Oil recovers in Asia, glut worries persist
After days of a turbulent price ride, oil rose in Asia on Thursday, giving a much-needed breather to the battered crude market, but traders remain on edge as the supply glut and weak demand that has sent prices to more than 12-year lows shows no sign of letting up. However, some analysts are saying the price is unlikely to fall below US$ 20.
By : migrator
Update: 2016-01-21 22:41 GMT
Singapore
The battered commodity has taken a hammering so far in 2016, with both main contracts already down about 25 percent.

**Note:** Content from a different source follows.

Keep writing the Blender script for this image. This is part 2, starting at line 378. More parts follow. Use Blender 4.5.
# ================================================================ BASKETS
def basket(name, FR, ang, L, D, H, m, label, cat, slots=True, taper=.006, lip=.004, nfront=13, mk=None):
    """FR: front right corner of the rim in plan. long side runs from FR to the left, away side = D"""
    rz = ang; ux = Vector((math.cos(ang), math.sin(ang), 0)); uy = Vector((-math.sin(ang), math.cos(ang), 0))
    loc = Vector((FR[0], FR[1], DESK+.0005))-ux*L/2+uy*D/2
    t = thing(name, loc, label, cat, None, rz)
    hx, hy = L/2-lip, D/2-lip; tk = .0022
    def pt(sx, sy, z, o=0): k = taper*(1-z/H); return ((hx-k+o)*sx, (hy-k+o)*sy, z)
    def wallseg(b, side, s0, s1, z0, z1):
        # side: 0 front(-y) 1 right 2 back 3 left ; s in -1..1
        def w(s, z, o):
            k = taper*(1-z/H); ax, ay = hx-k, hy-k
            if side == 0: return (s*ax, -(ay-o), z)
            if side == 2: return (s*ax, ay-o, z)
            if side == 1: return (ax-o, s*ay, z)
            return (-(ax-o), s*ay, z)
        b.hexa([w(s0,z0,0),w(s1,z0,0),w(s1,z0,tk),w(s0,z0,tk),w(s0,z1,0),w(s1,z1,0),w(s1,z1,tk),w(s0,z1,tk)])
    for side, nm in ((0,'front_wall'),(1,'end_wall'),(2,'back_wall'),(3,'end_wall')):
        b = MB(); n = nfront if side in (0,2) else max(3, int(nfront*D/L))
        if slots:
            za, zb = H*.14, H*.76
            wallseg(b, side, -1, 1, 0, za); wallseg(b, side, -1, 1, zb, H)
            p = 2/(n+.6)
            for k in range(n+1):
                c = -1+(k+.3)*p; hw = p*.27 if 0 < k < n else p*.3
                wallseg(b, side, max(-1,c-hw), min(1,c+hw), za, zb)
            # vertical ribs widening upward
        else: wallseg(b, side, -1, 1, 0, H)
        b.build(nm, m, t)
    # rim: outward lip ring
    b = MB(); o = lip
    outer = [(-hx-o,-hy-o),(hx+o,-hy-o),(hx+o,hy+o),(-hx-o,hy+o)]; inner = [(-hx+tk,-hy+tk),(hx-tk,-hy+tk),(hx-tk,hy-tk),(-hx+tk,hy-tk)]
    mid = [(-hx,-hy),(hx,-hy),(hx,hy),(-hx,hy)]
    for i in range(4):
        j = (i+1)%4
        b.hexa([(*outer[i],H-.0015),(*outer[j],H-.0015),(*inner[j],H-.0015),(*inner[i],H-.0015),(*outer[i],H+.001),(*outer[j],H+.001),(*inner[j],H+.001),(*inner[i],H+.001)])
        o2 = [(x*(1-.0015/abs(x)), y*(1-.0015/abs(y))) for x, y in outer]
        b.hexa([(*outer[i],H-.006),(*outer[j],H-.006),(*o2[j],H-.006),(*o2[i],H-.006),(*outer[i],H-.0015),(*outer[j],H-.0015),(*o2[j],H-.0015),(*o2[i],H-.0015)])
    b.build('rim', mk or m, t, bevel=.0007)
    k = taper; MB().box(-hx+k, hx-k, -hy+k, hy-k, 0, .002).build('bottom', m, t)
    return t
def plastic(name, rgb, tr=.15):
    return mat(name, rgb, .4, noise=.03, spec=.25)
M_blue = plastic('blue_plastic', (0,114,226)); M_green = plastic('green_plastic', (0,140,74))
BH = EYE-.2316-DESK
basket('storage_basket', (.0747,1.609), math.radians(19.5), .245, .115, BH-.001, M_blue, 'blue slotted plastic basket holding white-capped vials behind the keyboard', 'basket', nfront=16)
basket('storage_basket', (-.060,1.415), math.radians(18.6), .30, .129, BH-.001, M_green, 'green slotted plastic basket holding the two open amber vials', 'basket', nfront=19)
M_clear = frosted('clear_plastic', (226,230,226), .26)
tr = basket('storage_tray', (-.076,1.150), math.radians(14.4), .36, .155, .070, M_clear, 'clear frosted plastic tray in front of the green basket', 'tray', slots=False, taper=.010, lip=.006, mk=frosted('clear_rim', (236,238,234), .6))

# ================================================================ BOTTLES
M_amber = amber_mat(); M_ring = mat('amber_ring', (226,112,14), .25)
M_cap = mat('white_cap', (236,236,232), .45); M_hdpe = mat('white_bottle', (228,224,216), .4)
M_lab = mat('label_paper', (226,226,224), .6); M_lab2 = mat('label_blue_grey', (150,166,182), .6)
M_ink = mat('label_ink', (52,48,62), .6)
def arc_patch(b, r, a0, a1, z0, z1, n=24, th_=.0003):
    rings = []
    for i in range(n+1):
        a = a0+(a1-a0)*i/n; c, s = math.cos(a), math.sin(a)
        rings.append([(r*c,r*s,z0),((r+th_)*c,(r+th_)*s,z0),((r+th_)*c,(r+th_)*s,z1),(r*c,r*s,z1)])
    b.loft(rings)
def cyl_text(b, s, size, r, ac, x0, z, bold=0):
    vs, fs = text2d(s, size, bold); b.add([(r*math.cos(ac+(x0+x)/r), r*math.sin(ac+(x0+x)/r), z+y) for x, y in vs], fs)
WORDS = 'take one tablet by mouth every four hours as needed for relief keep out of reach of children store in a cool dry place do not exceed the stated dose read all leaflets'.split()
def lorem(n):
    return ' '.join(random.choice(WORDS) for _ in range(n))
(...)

On Wednesday, US benchmark West Texas Intermediate fell below USD 27 a barrel for the first time since May 2003, days after Brent touched below USD 28.
The price of oil has crashed about 75 percent since mid 2014, hit by an oversupply, overproduction, weak demand and a slowdown in the global economy, especially China.
“With oil already hitting such a low, fundamentals are the key issue right now,” said Phillip Futures analyst Daniel Ang, referring to supplies continuing to outrun demand. “I would think the bearishness will continue into the first half of the year, but in terms of hitting a bottom, we are more or less there,” Ang said.
“I’m really sceptical of prices hitting below USD 20,” he said, adding that “USD 24USD 25 will likely prove a very strong support that shouldn’t break.”
The Paris-based International Energy Agency (IEA) warned this week that the oil market could “drown in oversupply”, with the return of Iranian crude after the lifting of western sanctions offsetting any output cuts from other countries.